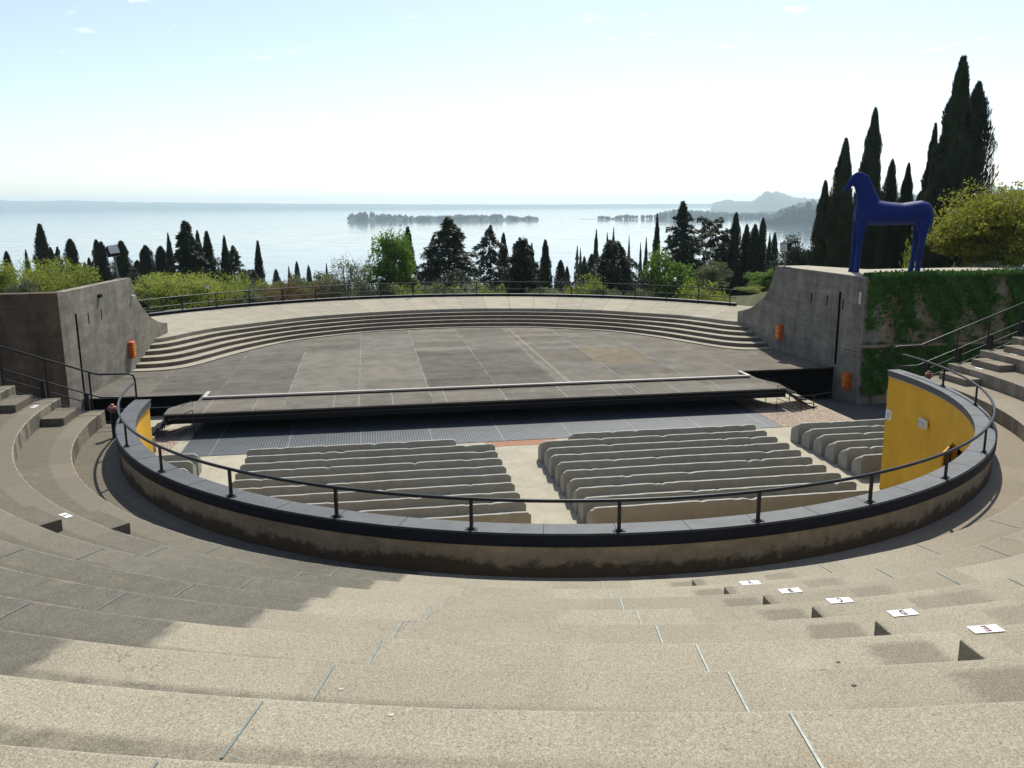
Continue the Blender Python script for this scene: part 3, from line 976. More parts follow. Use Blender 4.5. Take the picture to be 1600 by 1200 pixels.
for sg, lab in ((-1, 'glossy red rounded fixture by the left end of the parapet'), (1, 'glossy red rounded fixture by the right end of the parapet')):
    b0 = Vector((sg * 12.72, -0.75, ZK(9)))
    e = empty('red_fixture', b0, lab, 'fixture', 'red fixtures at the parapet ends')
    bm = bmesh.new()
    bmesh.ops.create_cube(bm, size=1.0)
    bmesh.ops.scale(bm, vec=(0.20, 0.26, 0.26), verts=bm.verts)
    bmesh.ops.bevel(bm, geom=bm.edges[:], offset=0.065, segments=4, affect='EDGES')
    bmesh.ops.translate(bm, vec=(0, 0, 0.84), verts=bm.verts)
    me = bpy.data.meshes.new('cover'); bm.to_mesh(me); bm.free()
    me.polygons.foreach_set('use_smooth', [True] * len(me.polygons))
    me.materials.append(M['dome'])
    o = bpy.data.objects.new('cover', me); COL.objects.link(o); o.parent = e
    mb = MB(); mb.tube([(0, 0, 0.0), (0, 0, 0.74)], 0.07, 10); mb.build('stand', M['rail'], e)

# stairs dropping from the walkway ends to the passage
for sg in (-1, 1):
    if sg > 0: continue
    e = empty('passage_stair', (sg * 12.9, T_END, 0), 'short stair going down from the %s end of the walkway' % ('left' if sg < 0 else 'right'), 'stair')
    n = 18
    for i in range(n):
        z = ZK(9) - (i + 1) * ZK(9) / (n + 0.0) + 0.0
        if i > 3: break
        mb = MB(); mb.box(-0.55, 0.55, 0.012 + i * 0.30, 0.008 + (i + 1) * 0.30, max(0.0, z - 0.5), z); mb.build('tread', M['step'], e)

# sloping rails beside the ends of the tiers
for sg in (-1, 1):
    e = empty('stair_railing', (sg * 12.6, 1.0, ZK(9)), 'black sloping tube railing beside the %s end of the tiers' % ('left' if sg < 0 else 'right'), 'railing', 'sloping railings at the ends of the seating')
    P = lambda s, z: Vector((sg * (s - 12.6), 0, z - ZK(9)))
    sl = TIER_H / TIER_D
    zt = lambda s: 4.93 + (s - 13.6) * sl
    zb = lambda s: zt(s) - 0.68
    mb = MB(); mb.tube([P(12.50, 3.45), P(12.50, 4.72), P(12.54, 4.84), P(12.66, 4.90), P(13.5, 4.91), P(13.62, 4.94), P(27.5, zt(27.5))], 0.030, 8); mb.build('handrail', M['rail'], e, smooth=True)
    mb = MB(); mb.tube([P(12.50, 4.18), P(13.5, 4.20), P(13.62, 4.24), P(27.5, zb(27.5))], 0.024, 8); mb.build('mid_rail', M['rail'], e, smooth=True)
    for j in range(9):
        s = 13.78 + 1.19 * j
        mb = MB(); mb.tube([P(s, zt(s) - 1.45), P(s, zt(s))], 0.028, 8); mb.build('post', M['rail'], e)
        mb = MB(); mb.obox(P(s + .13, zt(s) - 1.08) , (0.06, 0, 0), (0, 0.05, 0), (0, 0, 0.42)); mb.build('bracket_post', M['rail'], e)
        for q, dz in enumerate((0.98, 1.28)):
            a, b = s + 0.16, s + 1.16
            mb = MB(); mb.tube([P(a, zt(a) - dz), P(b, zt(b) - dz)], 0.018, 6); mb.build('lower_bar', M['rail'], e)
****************
Stated exercise —
Leave the pictures out, and print every line of the listing exactly as written.

The reply —
Continue the Blender Python script for this scene: part 3, from line 976. More parts follow. Use Blender 4.5. Take the picture to be 1600 by 1200 pixels.
for sg, lab in ((-1, 'glossy red rounded fixture by the left end of the parapet'), (1, 'glossy red rounded fixture by the right end of the parapet')):
    b0 = Vector((sg * 12.72, -0.75, ZK(9)))
    e = empty('red_fixture', b0, lab, 'fixture', 'red fixtures at the parapet ends')
    bm = bmesh.new()
    bmesh.ops.create_cube(bm, size=1.0)
    bmesh.ops.scale(bm, vec=(0.20, 0.26, 0.26), verts=bm.verts)
    bmesh.ops.bevel(bm, geom=bm.edges[:], offset=0.065, segments=4, affect='EDGES')
    bmesh.ops.translate(bm, vec=(0, 0, 0.84), verts=bm.verts)
    me = bpy.data.meshes.new('cover'); bm.to_mesh(me); bm.free()
    me.polygons.foreach_set('use_smooth', [True] * len(me.polygons))
    me.materials.append(M['dome'])
    o = bpy.data.objects.new('cover', me); COL.objects.link(o); o.parent = e
    mb = MB(); mb.tube([(0, 0, 0.0), (0, 0, 0.74)], 0.07, 10); mb.build('stand', M['rail'], e)

# stairs dropping from the walkway ends to the passage
for sg in (-1, 1):
    if sg > 0: continue
    e = empty('passage_stair', (sg * 12.9, T_END, 0), 'short stair going down from the %s end of the walkway' % ('left' if sg < 0 else 'right'), 'stair')
    n = 18
    for i in range(n):
        z = ZK(9) - (i + 1) * ZK(9) / (n + 0.0) + 0.0
        if i > 3: break
        mb = MB(); mb.box(-0.55, 0.55, 0.012 + i * 0.30, 0.008 + (i + 1) * 0.30, max(0.0, z - 0.5), z); mb.build('tread', M['step'], e)

# sloping rails beside the ends of the tiers
for sg in (-1, 1):
    e = empty('stair_railing', (sg * 12.6, 1.0, ZK(9)), 'black sloping tube railing beside the %s end of the tiers' % ('left' if sg < 0 else 'right'), 'railing', 'sloping railings at the ends of the seating')
    P = lambda s, z: Vector((sg * (s - 12.6), 0, z - ZK(9)))
    sl = TIER_H / TIER_D
    zt = lambda s: 4.93 + (s - 13.6) * sl
    zb = lambda s: zt(s) - 0.68
    mb = MB(); mb.tube([P(12.50, 3.45), P(12.50, 4.72), P(12.54, 4.84), P(12.66, 4.90), P(13.5, 4.91), P(13.62, 4.94), P(27.5, zt(27.5))], 0.030, 8); mb.build('handrail', M['rail'], e, smooth=True)
    mb = MB(); mb.tube([P(12.50, 4.18), P(13.5, 4.20), P(13.62, 4.24), P(27.5, zb(27.5))], 0.024, 8); mb.build('mid_rail', M['rail'], e, smooth=True)
    for j in range(9):
        s = 13.78 + 1.19 * j
        mb = MB(); mb.tube([P(s, zt(s) - 1.45), P(s, zt(s))], 0.028, 8); mb.build('post', M['rail'], e)
        mb = MB(); mb.obox(P(s + .13, zt(s) - 1.08) , (0.06, 0, 0), (0, 0.05, 0), (0, 0, 0.42)); mb.build('bracket_post', M['rail'], e)
        for q, dz in enumerate((0.98, 1.28)):
            a, b = s + 0.16, s + 1.16
            mb = MB(); mb.tube([P(a, zt(a) - dz), P(b, zt(b) - dz)], 0.018, 6); mb.build('lower_bar', M['rail'], e)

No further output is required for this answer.